Eglises d'Asie – Chine
Hongkong : deux affaires mettent en relief les menaces qui pèsent sur l’indépendance du pouvoir judiciaire
Publié le 18/03/2010
La seconde affaire avait en réalité commencé le 29 janvier avec la décision de la Cour de dernier appel de Hongkong considérant que tout enfant chinois ayant un parent résidant légalement à Hongkong avait également le droit de résider sur le territoire. Cette décision était surtout destinée à régler la situation d’enfants nés en Chine avant que leurs parents n’aient obtenu une carte de résidence à Hongkong, ou nés hors du mariage. La législation précédente réservait ce droit de résidence aux enfants nés de parents qui, au moment de leur naissance, bénéficiaient d’un statut de résidant à Hongkong. La sentence du tribunal, qui pourrait permettre à 320 000 enfants du continent de rejoindre Hongkong, a particulièrement irrité les autorités chinoises car elle entend se placer au-dessus des lois votées par le parlement chinois, en particulier, celle qui prévoit l’obligation de demander un visa de sortie pour immigrer à Hongkong, disposition dénoncée explicitement par le tribunal comme non conforme à la loi fondamentale, cette sorte de mini-constitution de Hongkong.
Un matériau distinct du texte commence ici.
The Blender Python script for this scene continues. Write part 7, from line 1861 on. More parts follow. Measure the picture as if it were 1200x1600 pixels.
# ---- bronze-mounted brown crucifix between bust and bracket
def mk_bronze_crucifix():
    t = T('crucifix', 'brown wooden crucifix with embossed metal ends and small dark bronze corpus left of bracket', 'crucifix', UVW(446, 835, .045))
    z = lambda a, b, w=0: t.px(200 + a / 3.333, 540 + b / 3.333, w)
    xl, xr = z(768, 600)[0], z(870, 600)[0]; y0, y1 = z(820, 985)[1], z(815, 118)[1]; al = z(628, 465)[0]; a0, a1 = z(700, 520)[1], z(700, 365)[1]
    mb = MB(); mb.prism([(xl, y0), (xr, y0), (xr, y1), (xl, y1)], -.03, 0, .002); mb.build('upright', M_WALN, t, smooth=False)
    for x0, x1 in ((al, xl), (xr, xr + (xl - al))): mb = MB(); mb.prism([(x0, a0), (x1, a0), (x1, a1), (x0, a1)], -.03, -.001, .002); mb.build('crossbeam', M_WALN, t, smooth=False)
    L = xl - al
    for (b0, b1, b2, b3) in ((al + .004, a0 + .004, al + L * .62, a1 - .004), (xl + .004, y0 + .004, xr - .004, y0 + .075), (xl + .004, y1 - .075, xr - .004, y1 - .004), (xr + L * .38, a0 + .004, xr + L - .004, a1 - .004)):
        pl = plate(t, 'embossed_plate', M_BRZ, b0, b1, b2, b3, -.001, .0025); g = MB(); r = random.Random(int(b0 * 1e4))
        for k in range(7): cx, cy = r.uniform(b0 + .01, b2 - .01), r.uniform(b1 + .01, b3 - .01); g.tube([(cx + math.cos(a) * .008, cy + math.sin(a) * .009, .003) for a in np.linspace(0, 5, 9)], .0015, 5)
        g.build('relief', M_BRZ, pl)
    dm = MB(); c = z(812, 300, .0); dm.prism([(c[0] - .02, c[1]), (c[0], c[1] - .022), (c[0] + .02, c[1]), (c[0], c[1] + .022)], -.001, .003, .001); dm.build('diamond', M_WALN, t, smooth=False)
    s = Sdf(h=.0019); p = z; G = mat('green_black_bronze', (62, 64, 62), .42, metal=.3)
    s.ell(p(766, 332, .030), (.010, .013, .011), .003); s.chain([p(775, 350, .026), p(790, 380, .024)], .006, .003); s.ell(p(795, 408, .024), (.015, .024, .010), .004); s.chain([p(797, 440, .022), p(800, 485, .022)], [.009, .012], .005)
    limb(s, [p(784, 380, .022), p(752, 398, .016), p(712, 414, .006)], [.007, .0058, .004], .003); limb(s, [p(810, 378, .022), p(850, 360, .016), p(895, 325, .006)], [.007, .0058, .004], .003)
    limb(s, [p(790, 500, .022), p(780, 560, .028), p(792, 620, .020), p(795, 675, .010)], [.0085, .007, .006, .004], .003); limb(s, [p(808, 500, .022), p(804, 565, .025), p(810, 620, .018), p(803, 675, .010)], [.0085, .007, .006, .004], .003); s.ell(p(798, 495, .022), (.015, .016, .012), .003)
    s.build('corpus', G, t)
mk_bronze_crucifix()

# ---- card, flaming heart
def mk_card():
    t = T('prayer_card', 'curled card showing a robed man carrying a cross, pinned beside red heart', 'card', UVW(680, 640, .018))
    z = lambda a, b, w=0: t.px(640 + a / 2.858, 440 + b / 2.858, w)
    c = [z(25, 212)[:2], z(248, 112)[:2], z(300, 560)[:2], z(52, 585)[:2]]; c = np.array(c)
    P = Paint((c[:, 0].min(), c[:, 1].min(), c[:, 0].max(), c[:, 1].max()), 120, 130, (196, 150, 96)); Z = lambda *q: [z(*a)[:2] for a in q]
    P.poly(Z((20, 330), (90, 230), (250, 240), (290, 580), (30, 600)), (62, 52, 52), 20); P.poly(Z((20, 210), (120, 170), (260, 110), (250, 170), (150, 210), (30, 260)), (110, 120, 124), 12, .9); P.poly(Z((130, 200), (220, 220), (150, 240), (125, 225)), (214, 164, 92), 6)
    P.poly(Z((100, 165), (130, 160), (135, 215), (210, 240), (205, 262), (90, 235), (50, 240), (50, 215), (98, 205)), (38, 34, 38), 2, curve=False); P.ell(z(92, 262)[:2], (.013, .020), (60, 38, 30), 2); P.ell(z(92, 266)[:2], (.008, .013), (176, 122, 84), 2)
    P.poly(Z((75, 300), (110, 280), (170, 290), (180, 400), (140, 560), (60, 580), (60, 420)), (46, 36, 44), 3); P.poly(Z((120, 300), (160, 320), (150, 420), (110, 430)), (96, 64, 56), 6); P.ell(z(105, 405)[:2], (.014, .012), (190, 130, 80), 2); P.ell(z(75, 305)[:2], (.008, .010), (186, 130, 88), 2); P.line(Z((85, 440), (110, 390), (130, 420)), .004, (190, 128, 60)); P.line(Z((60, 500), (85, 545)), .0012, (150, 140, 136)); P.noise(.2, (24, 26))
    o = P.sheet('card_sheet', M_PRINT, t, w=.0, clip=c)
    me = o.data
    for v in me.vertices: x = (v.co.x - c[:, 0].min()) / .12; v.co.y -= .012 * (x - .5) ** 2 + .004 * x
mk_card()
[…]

Cette manifestation d’indépendance du pouvoir judiciaire de Hongkong a été aussitôt exaltée par les démocrates du territoire, comme Martin Lee, qui y voit une magnifique occasion de tester la possibilité de réalisation du principe « un pays, deux systèmes« . La réaction des autorités du continent a été foncièrement différente. Le 8 février, le directeur du bureau d’information du Conseil d’Etat chinois, Zhao Qizheng, a qualifié le jugement du tribunal de Hongkong, d’erreur allant à l’encontre de la Loi fondamentale. Plus tard, il a encore souligné : « C’est une affaire très grave. Cette décision doit être modifiéeLe 9 février, le « China Daily » commentait la décision des juges de Hongkong en disant qu’elle défiait gravement l’autorité de l’Assemblée nationale populaire, le parlement chinois.
Depuis, la controverse se poursuit et les déclarations se succèdent. Emily Lau, dirigeante d’un parti de l’opposition, reconnaît qu’il s’agit là de la crise la plus importante survenue à Hongkong depuis la rétrocession et appelle les deux parties au calme. Elle soutient cependant qu’il ne faut pas permettre que soit affaibli le pouvoir du tribunal de dernier appel. C’est avec beaucoup plus de prudence que réagit le chef de l’exécutif, Tung Chee-hwa, qui, dans un communiqué, s’affirme confiant, persuadé que l’affaire sera réglée sans attenter à l’indépendance accordée à Hongkong par la loi fondamentale.
L’autre affaire avait précédé les critiques du Conseil d’Etat chinois contre la décision du tribunal de Hongkong. La controverse avait été lancée le 4 février par une décision prise par la secrétaire à la Justice, Elsie Leung. Celle-ci arrêtait les poursuites judiciaires engagées contre une propriétaire de médias de la zone administrative spéciale, Sally Aw Sian, impliquée comme complice dans une affaire de fraude. La secrétaire à la Justice après avoir fait état de l’absence de preuve contre Mme Aw, avait ajouté qu’il n’était pas de l’intérêt public de poursuivre en justice la présidente d’une entreprise de telle importance. Ces poursuites, selon elle, risqueraient d’entraîner une perte de confiance pour la compagnie dont Sally Aw est propriétaire, et pourraient même provoquer la faillite de l’entreprise déjà très endettée, avec comme conséquence la perte de 1 400 emplois à Hongkong et 500 dans les environs.
La décision, et la justification qui en a été donnée, ont aussitôt provoqué une tempête de protestations dans les milieux libéraux. Beaucoup se sont dits sidérés par une décision qui fragilise la loi, pierre de touche d’une société libre et ouverte. Beaucoup qui s’étaient réjouis de l’indépendance affichée par le pouvoir judiciaire lors de la décision concernant les enfants nés de parents chinois, ont vu dans cette grossière intervention de l’administration, un retour en arrière et une menace nouvelle contre l’indépendance de la justice. Un professeur de droit à l’université de Hongkong a même suspecté le département de la justice d’avoir subi des pressions de l’administration et d’y avoir cédé.